Google's Stock Goes South Early

By Paul Kedrosky · Monday, January 24, 2005 ·

I wrote a column last week for the National Post wherein I predicted that Google's stock would follow eBay's south by early February. Sadly, Google's mischievous shares have seemingly chosen to go lower early.

When I wrote the column at end-of-day on Thursday Google's stock had closed at $194 or so, and today it ended the trading day at $180.72. While that is a spiffy 7% move downward, which fits with my downbound thesis, it is a tad ahead of schedule.

Ah well, better to be early than outright wrong ...

[Update] A couple of emailers have asked to see last week's timely NatPost Google column, so here is some of it. For brevity (and to avoid aggravating my editors at the Post) I have stripped out some paras and replaced them with ellipses, so if it doesn't flow well blame my quick-and-dirty excisions ...

They are the four horsemen of technology: eBay, Amazon, Google, and Yahoo. And one question is on everyone's lips -- When is Google's stock going to break?

It won't be long. The three other horsemen of technology stocks have all broken, and worst hit has been online auction leader, eBay. The company's stock tumbled 19% just on Thursday of this past week, reducing its market value by $13-billion. The company's stock is now down something like 30% from it most recent peak, a remarkable collapse for what has long seemed a bullet-proof company.

...

Nevertheless, the strongest of the group has been Google. Since going noisily public back in the summer of 2004 the search company's stock has soared to $200. The stock has almost tripled from its IPO, not a bad performance for a company whose IPO many supposedly smart sorts thought would fall, not climb.

But how long can Google's shares avoid the doldrums and even outright whirlpools that have snagged its au-courant technology peers?
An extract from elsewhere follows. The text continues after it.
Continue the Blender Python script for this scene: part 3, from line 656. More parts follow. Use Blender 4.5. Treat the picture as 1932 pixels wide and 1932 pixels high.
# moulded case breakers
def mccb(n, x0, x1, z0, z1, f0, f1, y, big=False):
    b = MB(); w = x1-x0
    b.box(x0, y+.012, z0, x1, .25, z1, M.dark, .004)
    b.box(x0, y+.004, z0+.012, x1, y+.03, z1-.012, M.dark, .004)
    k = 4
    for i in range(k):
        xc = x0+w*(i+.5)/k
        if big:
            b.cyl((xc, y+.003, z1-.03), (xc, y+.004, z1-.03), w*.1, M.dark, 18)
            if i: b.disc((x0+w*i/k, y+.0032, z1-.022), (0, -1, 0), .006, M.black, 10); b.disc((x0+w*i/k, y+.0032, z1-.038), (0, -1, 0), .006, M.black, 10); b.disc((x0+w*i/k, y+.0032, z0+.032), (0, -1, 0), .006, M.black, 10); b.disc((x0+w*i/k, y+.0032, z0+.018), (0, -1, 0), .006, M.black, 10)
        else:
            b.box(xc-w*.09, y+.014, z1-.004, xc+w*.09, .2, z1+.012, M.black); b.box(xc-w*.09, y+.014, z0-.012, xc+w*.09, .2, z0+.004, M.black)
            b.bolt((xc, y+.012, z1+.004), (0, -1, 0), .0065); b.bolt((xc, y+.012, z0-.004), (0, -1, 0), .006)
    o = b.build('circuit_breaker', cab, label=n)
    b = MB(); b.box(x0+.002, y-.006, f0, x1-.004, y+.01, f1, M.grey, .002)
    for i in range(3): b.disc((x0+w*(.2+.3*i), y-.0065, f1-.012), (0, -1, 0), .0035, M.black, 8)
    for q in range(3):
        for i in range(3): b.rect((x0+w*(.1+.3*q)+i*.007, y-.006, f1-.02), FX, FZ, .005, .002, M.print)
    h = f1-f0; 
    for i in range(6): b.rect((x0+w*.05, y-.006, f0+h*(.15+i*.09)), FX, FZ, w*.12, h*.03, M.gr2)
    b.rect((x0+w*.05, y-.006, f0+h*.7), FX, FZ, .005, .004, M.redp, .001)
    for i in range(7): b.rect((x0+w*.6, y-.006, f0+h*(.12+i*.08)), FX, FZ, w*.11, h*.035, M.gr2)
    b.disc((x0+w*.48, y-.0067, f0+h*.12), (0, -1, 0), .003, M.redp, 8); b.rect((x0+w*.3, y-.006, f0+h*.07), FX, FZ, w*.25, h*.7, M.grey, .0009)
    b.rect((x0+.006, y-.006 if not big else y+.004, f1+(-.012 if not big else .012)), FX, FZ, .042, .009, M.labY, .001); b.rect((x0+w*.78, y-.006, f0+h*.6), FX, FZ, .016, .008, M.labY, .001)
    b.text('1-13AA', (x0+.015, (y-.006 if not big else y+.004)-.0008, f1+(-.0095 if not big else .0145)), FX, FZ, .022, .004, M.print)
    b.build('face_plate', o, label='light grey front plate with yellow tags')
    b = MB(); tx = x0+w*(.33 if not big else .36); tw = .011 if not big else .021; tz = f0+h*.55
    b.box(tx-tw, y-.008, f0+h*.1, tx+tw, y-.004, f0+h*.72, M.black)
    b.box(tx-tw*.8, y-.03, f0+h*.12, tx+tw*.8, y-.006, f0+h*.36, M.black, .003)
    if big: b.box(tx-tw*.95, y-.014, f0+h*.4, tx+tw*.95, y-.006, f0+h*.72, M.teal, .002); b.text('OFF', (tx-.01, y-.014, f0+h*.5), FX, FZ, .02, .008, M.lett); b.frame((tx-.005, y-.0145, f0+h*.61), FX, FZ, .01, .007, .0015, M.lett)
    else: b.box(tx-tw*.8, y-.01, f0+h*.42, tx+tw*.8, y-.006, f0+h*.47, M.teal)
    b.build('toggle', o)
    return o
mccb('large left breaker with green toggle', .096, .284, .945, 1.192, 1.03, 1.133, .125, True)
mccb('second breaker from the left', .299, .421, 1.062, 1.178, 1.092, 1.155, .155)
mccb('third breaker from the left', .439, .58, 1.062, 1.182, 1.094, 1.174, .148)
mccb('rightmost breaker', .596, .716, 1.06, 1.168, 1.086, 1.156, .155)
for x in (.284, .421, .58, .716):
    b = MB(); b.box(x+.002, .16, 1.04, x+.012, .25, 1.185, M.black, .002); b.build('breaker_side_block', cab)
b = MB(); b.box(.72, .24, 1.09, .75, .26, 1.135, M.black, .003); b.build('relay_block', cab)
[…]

Not long. First things first, however: Notice that I'm not asking how long it will be until Google's business breaks. Ad-centric search is still booming, with recent industry statistics showing that this year will be the first one in which online ad revenue exceeds offline revenue -- a testimony to the health of Google's core market.

Instead, what I'm really asking is how long until a company whose stock has soared in the last eight months, and that is trading at 220 times last year's earnings, can successfully avoid any market missteps. Because, as eBay re-discovered this week, when you trade at pulmonary-edema-inducing prices it doesn't take much.

...

A better bet, however, is that the combination of millions of shares of new stock on the market, combined with a financial release in two weeks that will be the last bit of financial news from no-disclosure Google in three months, could turn the trick.

So my best guess? Google joins its broken tech-stock peers - at least for a little while -- by early February of this year. You heard it here first.